━━━━━ Raw data
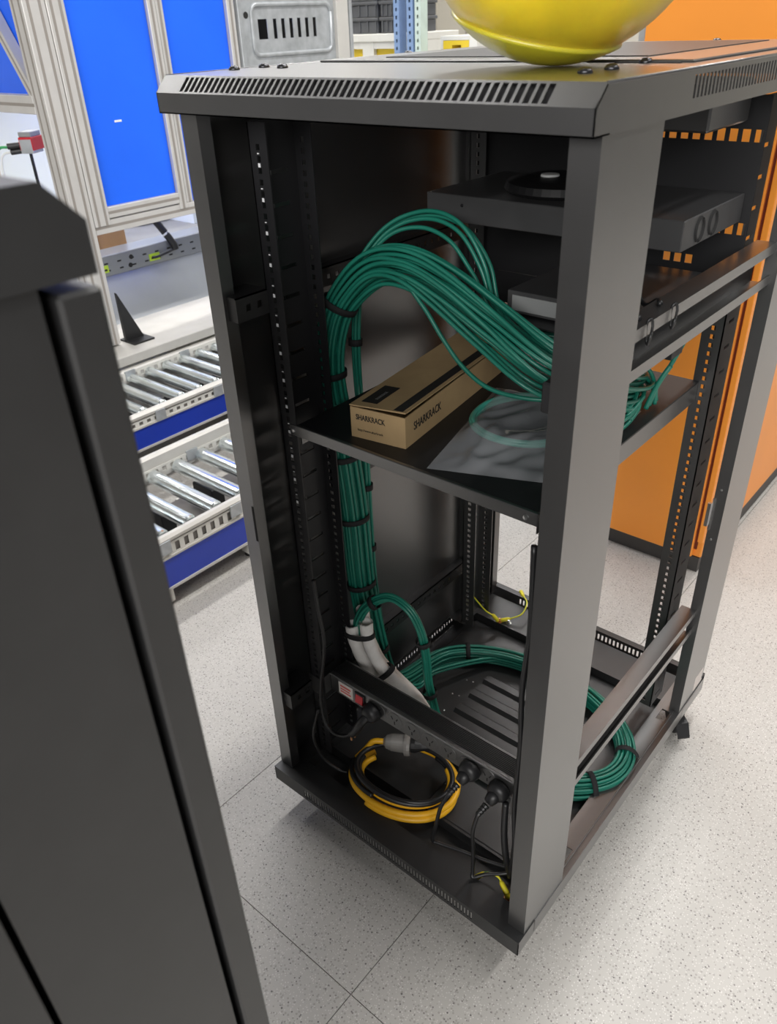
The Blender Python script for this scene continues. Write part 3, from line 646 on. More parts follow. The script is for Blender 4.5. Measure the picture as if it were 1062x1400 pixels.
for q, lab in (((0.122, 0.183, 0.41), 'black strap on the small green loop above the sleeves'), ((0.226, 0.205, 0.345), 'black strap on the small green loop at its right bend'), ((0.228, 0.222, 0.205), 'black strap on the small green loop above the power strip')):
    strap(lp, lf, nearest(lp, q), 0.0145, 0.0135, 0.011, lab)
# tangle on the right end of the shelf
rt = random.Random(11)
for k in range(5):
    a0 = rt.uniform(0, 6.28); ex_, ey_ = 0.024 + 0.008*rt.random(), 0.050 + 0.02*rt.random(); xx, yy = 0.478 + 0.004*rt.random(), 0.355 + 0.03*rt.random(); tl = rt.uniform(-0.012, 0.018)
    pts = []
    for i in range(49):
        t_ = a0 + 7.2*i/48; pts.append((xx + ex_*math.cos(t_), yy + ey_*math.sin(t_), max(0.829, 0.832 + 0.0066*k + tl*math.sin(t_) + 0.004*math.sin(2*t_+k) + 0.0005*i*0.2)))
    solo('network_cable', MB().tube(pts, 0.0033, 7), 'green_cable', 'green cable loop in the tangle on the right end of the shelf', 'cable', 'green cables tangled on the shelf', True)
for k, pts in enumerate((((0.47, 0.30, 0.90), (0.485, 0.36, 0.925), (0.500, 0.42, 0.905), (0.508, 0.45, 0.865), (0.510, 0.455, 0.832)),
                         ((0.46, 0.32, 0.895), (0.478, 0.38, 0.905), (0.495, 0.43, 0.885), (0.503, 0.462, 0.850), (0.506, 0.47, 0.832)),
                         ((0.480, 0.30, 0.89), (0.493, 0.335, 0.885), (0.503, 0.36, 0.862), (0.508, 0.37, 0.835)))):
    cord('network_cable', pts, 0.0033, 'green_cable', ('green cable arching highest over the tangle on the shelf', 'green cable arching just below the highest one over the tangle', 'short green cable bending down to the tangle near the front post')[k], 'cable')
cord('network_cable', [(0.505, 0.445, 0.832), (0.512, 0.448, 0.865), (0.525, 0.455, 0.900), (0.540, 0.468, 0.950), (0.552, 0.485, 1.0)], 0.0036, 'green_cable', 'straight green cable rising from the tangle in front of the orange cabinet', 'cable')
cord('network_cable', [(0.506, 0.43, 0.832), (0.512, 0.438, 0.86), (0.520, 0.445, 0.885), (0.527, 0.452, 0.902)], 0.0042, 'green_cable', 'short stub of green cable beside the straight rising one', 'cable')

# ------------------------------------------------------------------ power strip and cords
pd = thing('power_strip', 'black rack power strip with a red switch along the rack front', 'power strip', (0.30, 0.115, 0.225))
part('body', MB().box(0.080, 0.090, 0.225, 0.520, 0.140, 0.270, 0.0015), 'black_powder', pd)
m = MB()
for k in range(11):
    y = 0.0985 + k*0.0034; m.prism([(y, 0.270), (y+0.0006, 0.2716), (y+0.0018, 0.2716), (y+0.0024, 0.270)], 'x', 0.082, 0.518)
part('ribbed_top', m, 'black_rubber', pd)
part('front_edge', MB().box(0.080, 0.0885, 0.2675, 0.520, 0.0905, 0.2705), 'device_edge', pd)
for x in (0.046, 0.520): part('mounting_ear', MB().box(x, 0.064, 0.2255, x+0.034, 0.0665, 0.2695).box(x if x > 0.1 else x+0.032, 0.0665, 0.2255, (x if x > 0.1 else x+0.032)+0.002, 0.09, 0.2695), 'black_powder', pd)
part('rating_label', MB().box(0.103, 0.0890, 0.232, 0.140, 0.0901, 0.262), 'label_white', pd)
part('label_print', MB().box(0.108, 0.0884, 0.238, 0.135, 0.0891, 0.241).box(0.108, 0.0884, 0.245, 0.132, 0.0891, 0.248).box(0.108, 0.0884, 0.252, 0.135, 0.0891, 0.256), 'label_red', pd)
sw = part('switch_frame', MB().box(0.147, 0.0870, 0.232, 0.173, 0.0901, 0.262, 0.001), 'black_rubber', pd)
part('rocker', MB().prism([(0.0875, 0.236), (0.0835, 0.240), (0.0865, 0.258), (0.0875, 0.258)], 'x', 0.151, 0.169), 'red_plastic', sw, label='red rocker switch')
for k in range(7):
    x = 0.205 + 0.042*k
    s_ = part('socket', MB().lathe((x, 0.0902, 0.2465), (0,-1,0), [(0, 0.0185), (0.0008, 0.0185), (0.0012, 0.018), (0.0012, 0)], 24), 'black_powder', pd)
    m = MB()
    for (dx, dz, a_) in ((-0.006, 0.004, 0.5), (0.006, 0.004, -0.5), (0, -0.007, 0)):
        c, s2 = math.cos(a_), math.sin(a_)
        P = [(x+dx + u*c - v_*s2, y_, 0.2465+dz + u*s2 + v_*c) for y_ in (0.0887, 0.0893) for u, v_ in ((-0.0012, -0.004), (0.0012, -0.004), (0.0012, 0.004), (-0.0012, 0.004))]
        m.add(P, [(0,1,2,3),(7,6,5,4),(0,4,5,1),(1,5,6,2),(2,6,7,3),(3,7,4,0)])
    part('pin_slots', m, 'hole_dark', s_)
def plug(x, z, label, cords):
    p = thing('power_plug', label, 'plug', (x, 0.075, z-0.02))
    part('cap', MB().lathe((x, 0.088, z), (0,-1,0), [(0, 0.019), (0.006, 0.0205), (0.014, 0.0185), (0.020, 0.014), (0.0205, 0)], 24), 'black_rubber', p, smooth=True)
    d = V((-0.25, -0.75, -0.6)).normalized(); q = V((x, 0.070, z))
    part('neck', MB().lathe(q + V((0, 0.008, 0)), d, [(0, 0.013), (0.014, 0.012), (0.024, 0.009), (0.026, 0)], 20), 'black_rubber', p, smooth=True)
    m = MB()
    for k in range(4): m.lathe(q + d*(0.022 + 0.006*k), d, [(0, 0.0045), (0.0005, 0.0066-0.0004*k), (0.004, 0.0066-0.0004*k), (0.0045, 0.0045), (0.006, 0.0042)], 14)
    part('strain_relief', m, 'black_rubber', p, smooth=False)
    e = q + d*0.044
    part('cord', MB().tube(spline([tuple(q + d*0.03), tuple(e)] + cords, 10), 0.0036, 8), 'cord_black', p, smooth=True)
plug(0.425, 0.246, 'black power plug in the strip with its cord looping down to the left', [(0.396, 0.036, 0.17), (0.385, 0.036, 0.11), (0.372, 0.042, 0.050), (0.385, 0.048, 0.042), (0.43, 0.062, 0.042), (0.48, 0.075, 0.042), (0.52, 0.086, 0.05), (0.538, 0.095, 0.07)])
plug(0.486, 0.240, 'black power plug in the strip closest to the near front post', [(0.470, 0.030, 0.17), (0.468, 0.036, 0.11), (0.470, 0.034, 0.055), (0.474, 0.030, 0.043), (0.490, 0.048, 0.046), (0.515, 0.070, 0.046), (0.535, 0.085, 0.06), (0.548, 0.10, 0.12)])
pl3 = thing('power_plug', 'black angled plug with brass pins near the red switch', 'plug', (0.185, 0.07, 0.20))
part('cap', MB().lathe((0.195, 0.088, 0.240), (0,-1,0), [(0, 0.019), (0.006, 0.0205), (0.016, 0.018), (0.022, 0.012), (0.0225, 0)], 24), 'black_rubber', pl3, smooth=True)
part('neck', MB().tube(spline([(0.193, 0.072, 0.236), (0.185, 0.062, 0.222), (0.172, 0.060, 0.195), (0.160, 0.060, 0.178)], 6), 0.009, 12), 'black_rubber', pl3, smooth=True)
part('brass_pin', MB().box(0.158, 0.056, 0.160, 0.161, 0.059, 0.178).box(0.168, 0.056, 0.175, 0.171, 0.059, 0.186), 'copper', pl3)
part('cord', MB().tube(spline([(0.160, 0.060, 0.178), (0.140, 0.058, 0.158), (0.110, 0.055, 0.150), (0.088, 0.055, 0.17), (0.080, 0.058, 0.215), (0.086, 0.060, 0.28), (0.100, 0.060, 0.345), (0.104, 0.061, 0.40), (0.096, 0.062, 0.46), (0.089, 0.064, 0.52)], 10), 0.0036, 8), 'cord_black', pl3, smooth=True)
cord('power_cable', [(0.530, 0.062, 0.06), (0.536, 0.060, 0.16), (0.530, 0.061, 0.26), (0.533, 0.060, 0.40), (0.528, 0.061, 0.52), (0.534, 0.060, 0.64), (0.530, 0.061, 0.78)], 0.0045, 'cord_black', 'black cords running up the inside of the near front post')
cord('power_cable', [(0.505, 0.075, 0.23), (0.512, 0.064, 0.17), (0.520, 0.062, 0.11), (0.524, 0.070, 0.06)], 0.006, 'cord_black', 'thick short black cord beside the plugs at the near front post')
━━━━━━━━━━
━━━━━ Raw data
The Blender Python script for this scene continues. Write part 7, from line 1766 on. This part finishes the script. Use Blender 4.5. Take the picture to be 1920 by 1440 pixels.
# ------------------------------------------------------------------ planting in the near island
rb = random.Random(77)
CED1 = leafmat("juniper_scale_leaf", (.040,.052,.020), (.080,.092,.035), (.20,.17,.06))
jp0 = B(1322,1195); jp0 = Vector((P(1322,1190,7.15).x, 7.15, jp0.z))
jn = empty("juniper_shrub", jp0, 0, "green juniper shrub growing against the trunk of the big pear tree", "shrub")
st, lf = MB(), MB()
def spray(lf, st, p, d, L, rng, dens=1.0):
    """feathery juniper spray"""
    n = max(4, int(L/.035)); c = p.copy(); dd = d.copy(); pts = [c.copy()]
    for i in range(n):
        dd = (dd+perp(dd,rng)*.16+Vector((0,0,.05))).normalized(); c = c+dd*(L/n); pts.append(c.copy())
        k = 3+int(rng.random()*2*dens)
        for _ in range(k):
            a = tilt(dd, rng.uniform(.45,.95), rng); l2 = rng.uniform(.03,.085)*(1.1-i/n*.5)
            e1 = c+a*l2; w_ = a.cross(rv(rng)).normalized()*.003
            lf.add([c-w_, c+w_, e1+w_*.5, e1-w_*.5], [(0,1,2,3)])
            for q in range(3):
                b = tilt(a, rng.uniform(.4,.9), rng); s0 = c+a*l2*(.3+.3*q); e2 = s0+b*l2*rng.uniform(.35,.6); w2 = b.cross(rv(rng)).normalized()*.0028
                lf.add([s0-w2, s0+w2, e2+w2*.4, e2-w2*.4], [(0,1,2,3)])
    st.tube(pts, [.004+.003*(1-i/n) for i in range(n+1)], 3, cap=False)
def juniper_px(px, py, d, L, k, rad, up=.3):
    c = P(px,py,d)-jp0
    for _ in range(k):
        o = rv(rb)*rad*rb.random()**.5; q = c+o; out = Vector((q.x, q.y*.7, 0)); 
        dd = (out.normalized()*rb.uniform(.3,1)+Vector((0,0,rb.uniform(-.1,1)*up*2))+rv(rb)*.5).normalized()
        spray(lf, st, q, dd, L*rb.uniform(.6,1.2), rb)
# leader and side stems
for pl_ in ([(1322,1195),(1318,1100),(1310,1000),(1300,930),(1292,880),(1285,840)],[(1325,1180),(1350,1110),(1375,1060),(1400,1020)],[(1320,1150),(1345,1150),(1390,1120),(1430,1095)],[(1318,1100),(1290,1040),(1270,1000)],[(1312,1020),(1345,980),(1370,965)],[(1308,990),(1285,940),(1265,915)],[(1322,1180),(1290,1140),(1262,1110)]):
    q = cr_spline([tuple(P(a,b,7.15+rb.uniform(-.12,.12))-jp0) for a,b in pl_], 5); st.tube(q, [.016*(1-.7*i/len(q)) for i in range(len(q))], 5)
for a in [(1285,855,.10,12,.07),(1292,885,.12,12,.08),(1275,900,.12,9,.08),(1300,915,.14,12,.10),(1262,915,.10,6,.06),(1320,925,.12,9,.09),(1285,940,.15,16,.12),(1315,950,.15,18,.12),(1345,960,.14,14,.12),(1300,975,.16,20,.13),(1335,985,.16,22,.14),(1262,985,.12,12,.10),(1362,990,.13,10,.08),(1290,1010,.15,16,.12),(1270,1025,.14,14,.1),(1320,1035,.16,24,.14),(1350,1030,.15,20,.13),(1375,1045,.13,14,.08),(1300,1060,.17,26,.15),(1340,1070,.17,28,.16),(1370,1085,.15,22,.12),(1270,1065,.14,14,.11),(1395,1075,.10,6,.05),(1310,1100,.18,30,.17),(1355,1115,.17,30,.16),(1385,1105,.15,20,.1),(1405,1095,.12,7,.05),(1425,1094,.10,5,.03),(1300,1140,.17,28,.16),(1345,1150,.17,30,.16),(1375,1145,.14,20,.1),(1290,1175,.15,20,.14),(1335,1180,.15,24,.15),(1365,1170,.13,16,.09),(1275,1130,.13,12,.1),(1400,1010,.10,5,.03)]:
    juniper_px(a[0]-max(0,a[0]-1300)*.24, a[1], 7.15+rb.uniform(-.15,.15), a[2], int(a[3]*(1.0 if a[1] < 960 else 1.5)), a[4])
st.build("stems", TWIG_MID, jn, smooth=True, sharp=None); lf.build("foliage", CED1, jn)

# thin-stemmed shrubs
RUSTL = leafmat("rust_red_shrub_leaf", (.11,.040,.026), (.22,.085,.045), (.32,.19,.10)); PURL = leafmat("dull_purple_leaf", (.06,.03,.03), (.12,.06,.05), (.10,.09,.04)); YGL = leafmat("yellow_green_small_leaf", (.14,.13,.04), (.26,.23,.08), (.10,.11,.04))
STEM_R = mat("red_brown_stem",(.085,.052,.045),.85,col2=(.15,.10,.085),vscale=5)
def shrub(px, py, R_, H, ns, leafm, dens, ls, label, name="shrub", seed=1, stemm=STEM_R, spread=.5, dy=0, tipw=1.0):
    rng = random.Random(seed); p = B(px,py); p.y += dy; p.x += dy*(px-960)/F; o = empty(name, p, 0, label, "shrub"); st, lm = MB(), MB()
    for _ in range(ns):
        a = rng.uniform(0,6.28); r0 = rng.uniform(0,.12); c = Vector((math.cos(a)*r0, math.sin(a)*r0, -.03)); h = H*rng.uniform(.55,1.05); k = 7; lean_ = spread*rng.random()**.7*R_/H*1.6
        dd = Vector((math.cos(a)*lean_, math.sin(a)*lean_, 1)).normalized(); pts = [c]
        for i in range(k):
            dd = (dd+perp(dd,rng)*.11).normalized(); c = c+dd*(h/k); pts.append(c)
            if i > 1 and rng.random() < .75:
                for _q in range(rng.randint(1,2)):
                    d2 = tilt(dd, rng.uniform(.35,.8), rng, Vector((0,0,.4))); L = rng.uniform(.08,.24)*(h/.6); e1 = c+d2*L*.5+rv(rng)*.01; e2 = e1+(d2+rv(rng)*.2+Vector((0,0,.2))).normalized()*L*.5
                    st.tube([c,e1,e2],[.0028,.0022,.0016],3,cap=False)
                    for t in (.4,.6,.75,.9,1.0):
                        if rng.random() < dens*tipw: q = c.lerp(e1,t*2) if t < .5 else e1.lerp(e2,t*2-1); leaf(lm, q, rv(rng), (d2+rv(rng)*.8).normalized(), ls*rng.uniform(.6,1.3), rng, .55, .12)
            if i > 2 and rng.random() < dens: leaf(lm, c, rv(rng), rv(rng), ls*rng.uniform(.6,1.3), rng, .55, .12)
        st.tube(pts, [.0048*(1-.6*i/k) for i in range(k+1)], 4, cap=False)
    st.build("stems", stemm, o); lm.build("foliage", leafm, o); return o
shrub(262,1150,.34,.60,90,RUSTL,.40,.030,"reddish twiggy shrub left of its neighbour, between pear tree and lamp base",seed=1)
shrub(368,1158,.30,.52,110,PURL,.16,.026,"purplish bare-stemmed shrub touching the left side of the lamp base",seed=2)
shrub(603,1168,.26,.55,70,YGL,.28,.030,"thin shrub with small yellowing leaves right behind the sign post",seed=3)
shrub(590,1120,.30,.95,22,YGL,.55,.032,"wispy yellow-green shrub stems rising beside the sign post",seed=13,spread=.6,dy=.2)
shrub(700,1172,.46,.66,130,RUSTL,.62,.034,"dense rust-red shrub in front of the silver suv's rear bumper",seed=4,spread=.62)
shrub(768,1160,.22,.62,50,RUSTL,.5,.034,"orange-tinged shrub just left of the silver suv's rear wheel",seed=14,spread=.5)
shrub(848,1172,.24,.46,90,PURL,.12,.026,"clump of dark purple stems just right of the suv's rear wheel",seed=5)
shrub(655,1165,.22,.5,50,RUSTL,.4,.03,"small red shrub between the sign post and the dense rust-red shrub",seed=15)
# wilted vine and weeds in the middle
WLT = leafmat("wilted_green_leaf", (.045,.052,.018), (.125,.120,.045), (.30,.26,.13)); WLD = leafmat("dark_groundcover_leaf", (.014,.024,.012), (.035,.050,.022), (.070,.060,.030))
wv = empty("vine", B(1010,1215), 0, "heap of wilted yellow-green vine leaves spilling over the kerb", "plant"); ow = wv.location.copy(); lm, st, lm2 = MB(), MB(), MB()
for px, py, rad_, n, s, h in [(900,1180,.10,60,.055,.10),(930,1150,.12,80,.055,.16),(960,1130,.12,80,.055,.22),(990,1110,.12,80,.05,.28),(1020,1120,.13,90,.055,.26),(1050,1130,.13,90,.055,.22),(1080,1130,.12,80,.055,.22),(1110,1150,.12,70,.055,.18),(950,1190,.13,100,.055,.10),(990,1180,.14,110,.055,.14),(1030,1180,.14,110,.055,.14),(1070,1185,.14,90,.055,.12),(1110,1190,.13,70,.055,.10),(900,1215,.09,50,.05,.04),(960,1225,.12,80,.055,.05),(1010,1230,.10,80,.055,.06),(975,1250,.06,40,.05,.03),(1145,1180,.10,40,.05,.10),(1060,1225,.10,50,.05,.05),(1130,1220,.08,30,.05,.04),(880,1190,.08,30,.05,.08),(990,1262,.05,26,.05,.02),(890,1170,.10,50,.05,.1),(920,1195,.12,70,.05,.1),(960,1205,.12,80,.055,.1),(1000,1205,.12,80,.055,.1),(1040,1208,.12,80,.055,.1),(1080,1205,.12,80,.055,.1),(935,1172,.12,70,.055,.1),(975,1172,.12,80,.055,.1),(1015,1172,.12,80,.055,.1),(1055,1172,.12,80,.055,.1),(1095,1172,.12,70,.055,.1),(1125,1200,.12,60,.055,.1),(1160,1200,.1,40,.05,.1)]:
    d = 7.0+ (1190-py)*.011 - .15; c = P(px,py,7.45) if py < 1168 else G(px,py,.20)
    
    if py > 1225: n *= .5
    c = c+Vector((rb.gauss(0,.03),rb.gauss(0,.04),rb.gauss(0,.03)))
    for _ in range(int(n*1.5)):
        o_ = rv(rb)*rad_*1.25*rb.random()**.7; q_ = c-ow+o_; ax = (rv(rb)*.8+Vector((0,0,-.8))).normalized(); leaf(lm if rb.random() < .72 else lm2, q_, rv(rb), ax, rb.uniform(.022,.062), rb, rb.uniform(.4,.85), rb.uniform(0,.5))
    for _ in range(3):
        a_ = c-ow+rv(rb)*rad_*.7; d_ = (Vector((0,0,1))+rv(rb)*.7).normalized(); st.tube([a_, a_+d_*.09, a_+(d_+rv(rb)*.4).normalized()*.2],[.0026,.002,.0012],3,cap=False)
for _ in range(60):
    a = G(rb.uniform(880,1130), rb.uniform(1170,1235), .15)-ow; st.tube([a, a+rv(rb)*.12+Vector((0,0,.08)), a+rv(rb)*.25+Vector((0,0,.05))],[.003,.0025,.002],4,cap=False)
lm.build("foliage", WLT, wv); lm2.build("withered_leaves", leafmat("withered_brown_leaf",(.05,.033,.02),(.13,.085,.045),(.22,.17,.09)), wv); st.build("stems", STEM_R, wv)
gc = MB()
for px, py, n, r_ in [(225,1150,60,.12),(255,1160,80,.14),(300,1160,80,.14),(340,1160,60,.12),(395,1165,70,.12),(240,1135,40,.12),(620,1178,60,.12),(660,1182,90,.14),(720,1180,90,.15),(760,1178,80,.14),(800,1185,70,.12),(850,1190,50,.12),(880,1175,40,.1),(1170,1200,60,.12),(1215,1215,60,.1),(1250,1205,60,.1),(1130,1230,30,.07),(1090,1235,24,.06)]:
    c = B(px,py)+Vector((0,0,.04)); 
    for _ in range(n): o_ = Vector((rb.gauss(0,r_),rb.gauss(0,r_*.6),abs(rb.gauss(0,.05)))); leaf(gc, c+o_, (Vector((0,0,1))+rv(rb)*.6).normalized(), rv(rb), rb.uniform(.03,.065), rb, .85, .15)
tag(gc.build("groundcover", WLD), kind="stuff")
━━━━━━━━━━
- **Task statement**:
Say how many lines in the records hold the string "Write", and say nothing else.

- **Output for this task**:
2